When I was in high school in the early 1990s, I was in a led zeppelin cover band (we had paid gigs, not just playing for fun in someone's basement). We were completely immersed in the 1970s, but that was popular in the 1990s before grunge took hold (and to me, grunge was a real change from the groove and thoughtful songwriting of the 1960s and 70s to brainless music all the way around). When we started to get more requests to play nirvana and bands like Live who had nothing going on musically in their music, I quit. I didn't catch too much of the mainstream music in the 1980s, but you can start on youtube on something like money for nothing or tears for fears mad world and go from there and really have some flashbacks. For those of us who were kids in the 1980s, just looking at the pictures in the background, and the cars, and realizing it was 30 years ago really puts you in an instant mindset of those times.

I remember early computers, the politics of the time and the patriotism that some folks had, and the others that hated the political direction, but I don't remember the kind of narcissism that we have now on an individual level. If you talked, nobody heard it, anyway, there were no blogs, etc.

To me, the end of music starts with new kids on the block type stuff on the pop side and then grunge on the rock side. Even when you had pop stuff like michael jackson, people forget how talented michael jackson was.

It's nice sometimes to go back and look at the various musicians live now that you can dial them up on youtube whenever you want. You can really tell who was excellent live (and from the 80s kid perspective, Dire Straits, Mr. Big, Extreme, Slaughter - those last three may be a bit corny for the folks who didn't grow up in 80s hair music, but they were not hard on a pitch sensitive ear live and they could move their their music with ease), and who wasn't (I won't say, no need to cut down bands).
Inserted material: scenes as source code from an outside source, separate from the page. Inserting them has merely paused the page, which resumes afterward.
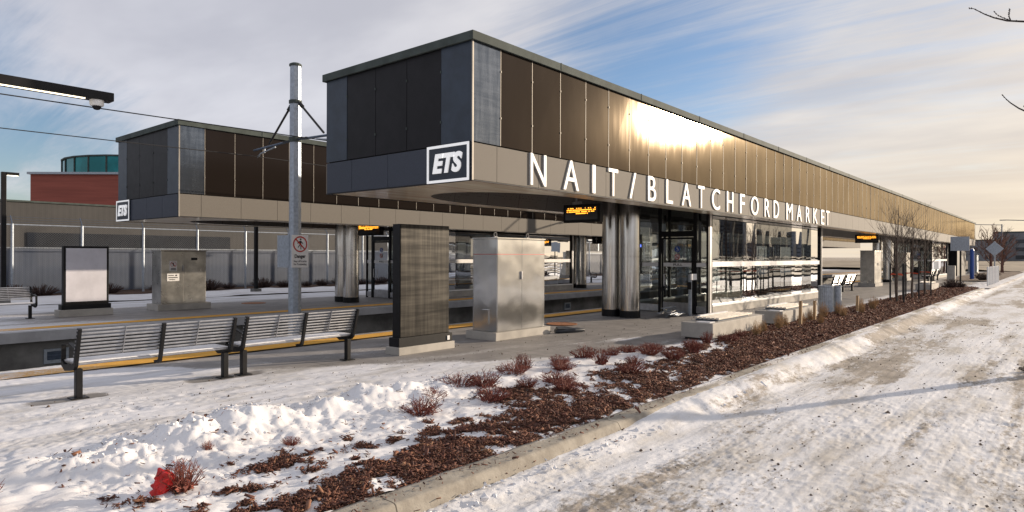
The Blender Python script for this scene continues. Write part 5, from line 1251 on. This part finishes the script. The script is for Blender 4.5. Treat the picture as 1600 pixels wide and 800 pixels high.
# broken snow clods along the ridge and kerb
n = 1500; cx_ = 1.6*np.exp(rs.rand(n)*np.log(12/1.6)); e_ = walk_edge(cx_); side = rs.rand(n) < .72
cy_ = np.where(side, e_-.25+rs.normal(0, .22, n), 3.45+rs.normal(0, .10, n)); keep = np.where(side, cx_ < 8.5, True) & (cy_ < e_+.35); cx_, cy_, e_, side = cx_[keep], cy_[keep], e_[keep], side[keep]; n = len(cx_)
ii = np.clip(np.searchsorted(BX[:, 0], cx_), 1, len(BX)-1); jj = np.clip(((cy_-3.81)/(e_+.42-3.81)*149).astype(int), 0, 149)
cz_ = np.where(side, np.maximum(BZ[ii, jj], 0), -.085); sz = rs.gamma(1.6, .0055, n)+.003
oc = np.array([(1, 0, 0), (-1, 0, 0), (0, 1, 0), (0, -1, 0), (0, 0, .8), (0, 0, -.8), (.7, .7, .3), (-.7, .6, -.2)])
tf = np.array([(0, 6, 4), (6, 2, 4), (2, 1, 4), (1, 3, 4), (3, 0, 4), (6, 0, 5), (2, 6, 5), (7, 2, 5), (1, 7, 5), (3, 1, 5), (0, 3, 5)])
V = (np.stack([cx_, cy_, cz_], 1)[:, None, :]+(oc[None]+rs.normal(0, .22, (n, 8, 3)))*sz[:, None, None]).reshape(-1, 3); F = (np.arange(n)[:, None, None]*8+tf[None]).reshape(-1, 3)
me = bpy.data.meshes.new('snow_clods'); me.from_pydata(V.tolist(), [], F.tolist()); me.materials.append(MAT['snow_plain']); o = bpy.data.objects.new('snow_clods', me); COL.objects.link(o); o['kind'] = 'stuff'; tag(o, 'small broken clods of ploughed snow', 'snow')
# grit and ice crumbs on the road and walkway
n = 2600; cx_ = 2.2*np.exp(rs.rand(n)*np.log(26/2.2)); reg = rs.rand(n) < .68; cy_ = np.where(reg, rs.rand(n)*3.35+.05, 6.6+rs.rand(n)*2.6)
sz = rs.gamma(1.6, .0022, n)*(1+.04*cx_)+.0015; cz_ = np.where(reg, -.152, .012)
off = rs.normal(0, 1, (n, 6, 3))*.12+np.array([(1, 0, 0), (-1, 0, 0), (0, 1, 0), (0, -1, 0), (0, 0, .8), (0, 0, -.8)])[None]
V = (np.stack([cx_, cy_, cz_], 1)[:, None, :]+off*sz[:, None, None]).reshape(-1, 3)
tf = np.array([(0, 2, 4), (2, 1, 4), (1, 3, 4), (3, 0, 4), (2, 0, 5), (1, 2, 5), (3, 1, 5), (0, 3, 5)]); F = (np.arange(n)[:, None, None]*6+tf[None]).reshape(-1, 3)
me = bpy.data.meshes.new('grit'); me.from_pydata(V.tolist(), [], F.tolist()); me.materials.append(MAT['mud']); o = bpy.data.objects.new('grit', me); COL.objects.link(o); o['kind'] = 'stuff'; tag(o, 'scattered dark grit on the packed snow', 'grit')
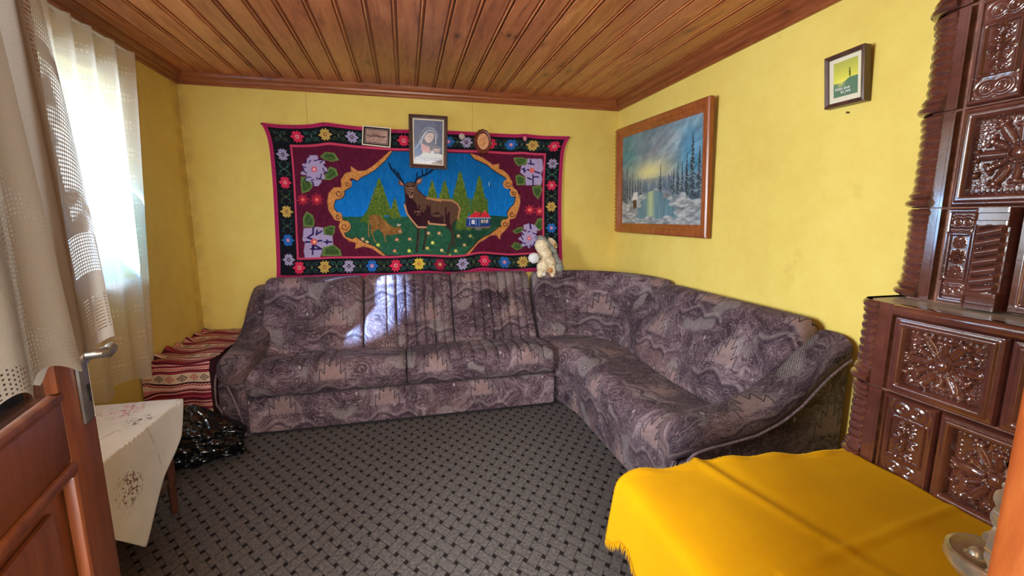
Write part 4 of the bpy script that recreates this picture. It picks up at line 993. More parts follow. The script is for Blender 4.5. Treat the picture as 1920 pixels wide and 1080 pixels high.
for k in range(70):
    x = x0 + (x1 - x0) * (k + 0.5) / 70; yb, zb = P[-1, min(nu - 1, int((k + .5) / 70 * nu))][1:]
    b = len(V); dx = random.uniform(-.004, .004); w = 0.0016
    V += [(x - w, yb, zb), (x + w, yb, zb), (x + w + dx, yb - 0.004, zb - 0.035), (x - w + dx, yb - 0.004, zb - 0.035), (x, yb - 0.002, zb), (x + dx, yb - 0.006, zb - 0.035)]
    F += [(b, b + 1, b + 2, b + 3), (b, b + 4, b + 5, b + 3)]
f = mesh('fringe', V, F, M_CREAMP, kt); f['kind'] = 'stuff'

# ---------------------------------------------------------------- black bin bag
bm = bmesh.new(); bmesh.ops.create_icosphere(bm, subdivisions=6, radius=1.0)
for v in bm.verts:
    c = np.array(v.co); th = atan2(c[1], c[0]); 
    n = float(fbm(c[0] * 2.2 + 9 + c[2], c[1] * 2.2 + 5 - c[2] * 1.3, 3, 3)); m = abs(float(fbm(c[0] * 3.4 + 3 + c[2] * 2, c[1] * 3.4 + c[2] * 2.6 + 7, 8, 2)) - 0.5) * 2
    m2 = abs(float(fbm(c[0] * 7 + 3 + c[2] * 5, c[1] * 7 - c[2] * 6 + 7, 18, 2)) - 0.5) * 2
    r = 0.80 + 0.42 * n - 0.14 * (1 - m) ** 4 - 0.03 * (1 - m2) ** 3
    x, y, z = c * r; lump = 0.22 * math.exp(-((x + 0.25) ** 2 + y * y) / 0.16)
    X = -1.185 + x * 0.215; Y = 2.735 + y * 0.165 + 0.03 * x
    zz = 0.115 + z * 0.130; 
    if z > 0: zz += lump * 0.45 + 0.02 * (x < 0.2)
    v.co = (X, Y, max(0.002 + 0.003 * m, zz))
me = bpy.data.meshes.new('bin_bag'); bm.to_mesh(me); bm.free()
bag = fixorigin(link('bin_bag', me, M_BAG)); tag(bag, 'crumpled black plastic bin bag on the carpet in front of the daybed', 'bag')
def ear(pts, w):
    pts = smoothcurve(pts, 24); P = []
    for k, p in enumerate(pts):
        s = k / (len(pts) - 1); ww = w * (1 - 0.3 * s) * (1 + 0.25 * sin(s * 14)); P.append([p + np.array([ww * q, 0.25 * ww * sin(q * 9 + s * 5), 0.35 * ww * cos(q * 7 + s * 8)]) for q in np.linspace(-1, 1, 14)])
    o = gridmesh('bag_flap', np.array(P), M_BAG, bag); o.modifiers.new('Solidify', 'SOLIDIFY').thickness = 0.002
ear([(-1.22, 2.76, 0.215), (-1.17, 2.77, 0.245), (-1.12, 2.775, 0.235), (-1.06, 2.78, 0.19), (-1.02, 2.775, 0.15)], 0.035)
ear([(-1.10, 2.70, 0.14), (-1.05, 2.69, 0.13), (-1.01, 2.70, 0.08), (-0.99, 2.71, 0.03)], 0.045)
ear([(-1.30, 2.70, 0.16), (-1.33, 2.66, 0.12), (-1.35, 2.64, 0.05)], 0.05)

# ---------------------------------------------------------------- small table with embroidered cloth
TX0, TX1, TY0, TY1, TZ = -1.43, -1.045, 1.25, 2.235, 0.565
tb = thing('side_table', ((TX0 + TX1) / 2, (TY0 + TY1) / 2, 0), 'low dark wooden table with splayed legs behind the open door leaf', 'table')
boxes('table_top', [(TX0, TX1, TY0, TY1, TZ - 0.022, TZ - 0.004)], M_LEGW, tb, bevel=0.003)
boxes('apron', [(TX0 + 0.03, TX1 - 0.03, TY0 + 0.03, TY1 - 0.03, TZ - 0.09, TZ - 0.022)], M_LEGW, tb)
for sx, bx in ((-1, TX0 + 0.05), (1, TX1 - 0.05)):
    for sy, by in ((-1, TY0 + 0.06), (1, TY1 - 0.06)):
        tube('leg', [(bx, by, TZ - 0.03), (bx - 0.012, by + sy * 0.03, 0.25), (bx - 0.030, by + sy * 0.060, 0.0)], [0.026, 0.021, 0.016], M_LEGW, tb, 4, upv=(0, 1, 0))
boxes('shelf', [(TX0 + 0.06, TX1 - 0.055, TY0 + 0.06, TY1 - 0.05, 0.185, 0.20)], M_DARKW, tb)
# cloth, with the corner hanging in a long point on the room side
def tc(u, v):
    """u: from wall side (0) over the top to the hanging hem (1); v: from the near end (0) to the far corner (1)"""
    W_ = TX1 - TX0 + 0.008; ylo, yhi = TY0 - 0.01, TY1 + 0.012
    hl = np.interp(v, [0, 0.25, 0.40, 0.545, 0.70, 0.78, 0.86, 0.93, 1.0], [0.10, 0.16, 0.25, 0.405, 0.31, 0.245, 0.20, 0.15, 0.012])
    Lt = W_ + hl; s = u * Lt; y = ylo + (yhi - ylo) * v
    if s < W_: x = TX0 + s; z = TZ + 0.001 * sin(s * 30) * sin(y * 20) + 0.0012
    else:
        d = s - W_; x = TX1 + 0.006 + 0.010 * sin(v * 13 + 1) * d / 0.3 + 0.02 * (d / 0.4); z = TZ - d - 0.002; y += -0.02 * d
    return (x, y, z)
nu, nv = 90, 90; P = np.zeros((nv, nu, 3)); UV = np.zeros((nv, nu, 2))
for j in range(nv):
    for i in range(nu):
        p = tc((i / (nu - 1)), j / (nv - 1)); P[j, i] = p
        W_ = TX1 - TX0; UV[j, i] = ((p[0] - TX0) + max(0, TZ - p[2]), p[1] - TY0)
tcl = tag(gridmesh('embroidered_tablecloth', P, M_TCLOTH, uv=UV), 'white tablecloth embroidered with small flowers, hanging off the low table', 'tablecloth')
tcl.modifiers.new('Solidify', 'SOLIDIFY').thickness = -0.002
# ---------------------------------------------------------------- flat artwork: painted into small arrays, carried as point colours
class Canvas:
    def __init__(s, x0, y0, x1, y1, k, bg):
        s.x0, s.y0, s.k = x0, y0, k; s.w, s.h = int((x1 - x0) * k), int((y1 - y0) * k)
        s.Y, s.X = np.mgrid[0:s.h, 0:s.w].astype(float); s.X = s.X / k + x0; s.Y = s.Y / k + y0
        s.a = np.zeros((s.h, s.w, 3)); s.a[:] = bg
    def box(s, xa, ya, xb, yb):
        i0 = max(0, int((xa - s.x0) * s.k)); i1 = min(s.w, int((xb - s.x0) * s.k) + 2); j0 = max(0, int((ya - s.y0) * s.k)); j1 = min(s.h, int((yb - s.y0) * s.k) + 2)
        return slice(j0, max(j0, j1)), slice(i0, max(i0, i1))
    def pmask(s, pts, sl):
        X, Y = s.X[sl], s.Y[sl]; m = np.zeros(X.shape, bool); n = len(pts)
        for i in range(n):
            (xa, ya), (xb, yb) = pts[i], pts[(i + 1) % n]
            if ya == yb: continue
            c = ((ya > Y) != (yb > Y)) & (X < (xb - xa) * (Y - ya) / (yb - ya) + xa); m ^= c
        return m
    def poly(s, pts, c, alpha=1.0, var=0, jag=0):
        pts = [tuple(map(float, p)) for p in pts]; xs, ys = zip(*pts); sl = s.box(min(xs) - 1, min(ys) - 1, max(xs) + 1, max(ys) + 1); m = s.pmask(pts, sl); s.put(sl, m, c, alpha, var)
        return sl, m
    def put(s, sl, m, c, alpha=1.0, var=0):
        A = s.a[sl]; col = np.array(c, float)
        if var: col = col + ((fbm(s.X[sl] * 0.45, s.Y[sl] * 0.45, 5) - 0.5)[..., None]) * var
        else: col = np.broadcast_to(col, A.shape)
        al = m.astype(float)[..., None] * alpha; A[:] = A * (1 - al) + col * al
    def ell(s, cx, cy, rx, ry, c, alpha=1.0, var=0, rot=0):
        R = max(rx, ry); sl = s.box(cx - R, cy - R, cx + R, cy + R); dx = s.X[sl] - cx; dy = s.Y[sl] - cy; a, b = dx * cos(rot) + dy * sin(rot), -dx * sin(rot) + dy * cos(rot)
        s.put(sl, (a / rx) ** 2 + (b / ry) ** 2 < 1, c, alpha, var)
    def ring(s, cx, cy, rx, ry, w, c, alpha=1.0):
        sl = s.box(cx - rx - w, cy - ry - w, cx + rx + w, cy + ry + w); d = np.sqrt(((s.X[sl] - cx) / rx) ** 2 + ((s.Y[sl] - cy) / ry) ** 2); s.put(sl, abs(d - 1) * min(rx, ry) < w / 2, c, alpha)
    def line(s, pts, w, c, alpha=1.0, var=0, taper=False):
        n = len(pts)
        for k in range(n - 1):
            (xa, ya), (xb, yb) = pts[k], pts[k + 1]; ww = w * (1 - 0.7 * k / max(1, n - 1)) if taper else w
            sl = s.box(min(xa, xb) - ww, min(ya, yb) - ww, max(xa, xb) + ww, max(ya, yb) + ww); X, Y = s.X[sl], s.Y[sl]
            dx, dy = xb - xa, yb - ya; t = np.clip(((X - xa) * dx + (Y - ya) * dy) / (dx * dx + dy * dy + 1e-9), 0, 1)
            s.put(sl, np.hypot(X - xa - t * dx, Y - ya - t * dy) < ww / 2, c, alpha, var)
    def sample(s, x, y):
        i = np.clip(((x - s.x0) * s.k).astype(int), 0, s.w - 1); j = np.clip(((y - s.y0) * s.k).astype(int), 0, s.h - 1); return s.a[j, i]
    def soften(s, n=1):
        for _ in range(n):
            p = np.pad(s.a, ((1, 1), (1, 1), (0, 0)), 'edge'); s.a = (p[:-2, 1:-1] + p[2:, 1:-1] + p[1:-1, :-2] + p[1:-1, 2:] + 2 * s.a) / 6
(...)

With the really good bands and musicians, something always seems to be missing when you hear them live first, and then hear their records. With overproduced junk, something is missing when you hear the supposed musicians live.

I'll say this much, too, we are lucky to live in a country where expression via music has been relatively free, so we can hear what the creativity of people can provide to us.

Stan Calow
06-13-2014, 6:57 PM
Its the connection that comes from what you are listening to in your dating years. Music & romance & coming of age etc, makes it a bigger part of you than what you listen to now. I can appreciate well-made new music, but it doesn't affect me the way an old '70s hit does. Yep, Doobie Bros was my first real concert.

Chris Padilla
06-13-2014, 7:06 PM
I graduated high school in the late 80s so I identify with a lot of the hair-metal groups of that era. It seems strange to me that Motley Crue and Poison are now considered classic rock!!! Blah!!!!

However, I'm a huge huge HUGE 70s fan and like most everything from that time. Led Zeppelin is my all-time favorite but there was so much good music from this time that attempting a list is difficult. Queen, Deep Purple, Black Sabbath, Lynrd Skynrd, AC/DC, The Who, The Rolling Stones, The Beatles and all the solo'ing are a few.

Still, I can listen to Led Zeppelin forever and all the reissues are things I can't get enough of.